Comment by bubblyworld 2 days ago

4 replies

The standard model is a model of PA only if PA is consistent, which it cannot prove unless it is inconsistent (Godel's theorem). So your proposed proof doesn't work in PA itself, which is the point of that comment, I believe.

dwohnitmok 2 days ago

I believe my proof actually works in systems even weaker than PA (but the metatheory of how exactly to do the encoding in a first-order theory is a bit of a headache for me at the moment).

In particular I'm not relying on the consistency of PA. If PA is inconsistent, "If PA proves 'PA proves X' then PA can prove X" also holds (trivially), because then PA can prove anything.

  • bubblyworld a day ago

    Hmm, earlier you wrote:

    > This is because the key observation is not that there are nonstandard models, but rather that the standard natural numbers model PA.

    This fact (that the standard natural numbers model PA) implies that PA is consistent, so your argument is implicitly assuming that from the outset, right?
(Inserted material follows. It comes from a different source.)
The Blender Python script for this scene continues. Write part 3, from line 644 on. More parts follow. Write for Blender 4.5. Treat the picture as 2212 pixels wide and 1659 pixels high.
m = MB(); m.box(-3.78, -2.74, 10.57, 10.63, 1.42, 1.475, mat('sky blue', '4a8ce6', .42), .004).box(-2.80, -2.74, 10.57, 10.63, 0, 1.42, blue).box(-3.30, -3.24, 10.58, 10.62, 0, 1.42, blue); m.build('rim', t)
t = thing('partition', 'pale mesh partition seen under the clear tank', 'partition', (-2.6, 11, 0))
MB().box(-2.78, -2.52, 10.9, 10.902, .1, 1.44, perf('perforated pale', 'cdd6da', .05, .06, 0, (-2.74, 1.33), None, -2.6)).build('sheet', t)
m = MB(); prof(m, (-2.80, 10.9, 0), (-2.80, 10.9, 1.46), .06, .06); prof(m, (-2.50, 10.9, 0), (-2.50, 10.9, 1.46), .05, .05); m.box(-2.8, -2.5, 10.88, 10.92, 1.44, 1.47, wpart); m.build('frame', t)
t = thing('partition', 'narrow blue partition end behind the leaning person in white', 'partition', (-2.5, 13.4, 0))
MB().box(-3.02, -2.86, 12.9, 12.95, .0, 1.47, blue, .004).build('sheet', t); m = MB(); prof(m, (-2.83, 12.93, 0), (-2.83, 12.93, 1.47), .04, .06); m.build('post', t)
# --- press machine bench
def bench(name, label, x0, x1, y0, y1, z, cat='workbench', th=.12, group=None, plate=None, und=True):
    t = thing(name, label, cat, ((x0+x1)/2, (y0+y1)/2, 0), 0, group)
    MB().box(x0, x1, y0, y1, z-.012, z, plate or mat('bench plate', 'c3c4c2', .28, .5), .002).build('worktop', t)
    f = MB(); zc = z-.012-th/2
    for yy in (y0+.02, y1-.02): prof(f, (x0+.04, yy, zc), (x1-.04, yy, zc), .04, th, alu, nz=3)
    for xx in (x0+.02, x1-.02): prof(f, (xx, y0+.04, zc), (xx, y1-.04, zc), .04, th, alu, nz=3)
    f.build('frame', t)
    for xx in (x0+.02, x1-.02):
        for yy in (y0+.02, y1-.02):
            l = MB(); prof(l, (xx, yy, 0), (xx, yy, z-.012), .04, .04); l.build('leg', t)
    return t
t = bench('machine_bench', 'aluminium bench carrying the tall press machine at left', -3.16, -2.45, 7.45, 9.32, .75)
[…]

If PA is consistent then this is not something that PA can prove, so I don't see how you could run your proof in PA itself. And certainly not how you could do it in a weaker theory. Logic is subtle though... so what am I missing?

    As far as I know what you're describing (namely that "Provable(X)" implies "X") is called the uniform reflection principle and added to PA is much stronger than PA alone.

    • dwohnitmok 10 hours ago

      I'm not familiar with the uniform reflection principle. What does the actual first-order statement look like? Because the simplest version I can think of how to formalize this in PA, namely that PA proves "Provable(X) -> True(X)" (because you need an encoding if you're working in PA, "Provable(X) -> X" is simply not something you can write in the language of PA), is not possible to write in PA (so would be a category error) because of Tarski's undefinability of truth result.

      > so your argument is implicitly assuming that from the outset, right?

      No. My argument implicitly has a fork at the beginning.

      If PA is consistent, run the usual standard natural number argument I made.

      If PA is not consistent, then PA can prove everything.

      Hence the statement "If PA proves 'PA proves X' then PA can prove X." goes through either way. It does not depend on the consistency of PA.

      • dwohnitmok 3 hours ago

        Crucially, I am not claiming that "if PA proves X, then X holds" for arbitrary X, which again I'm not even sure how to state in PA. My statement is simply "If PA proves 'PA proves X' then PA can prove X."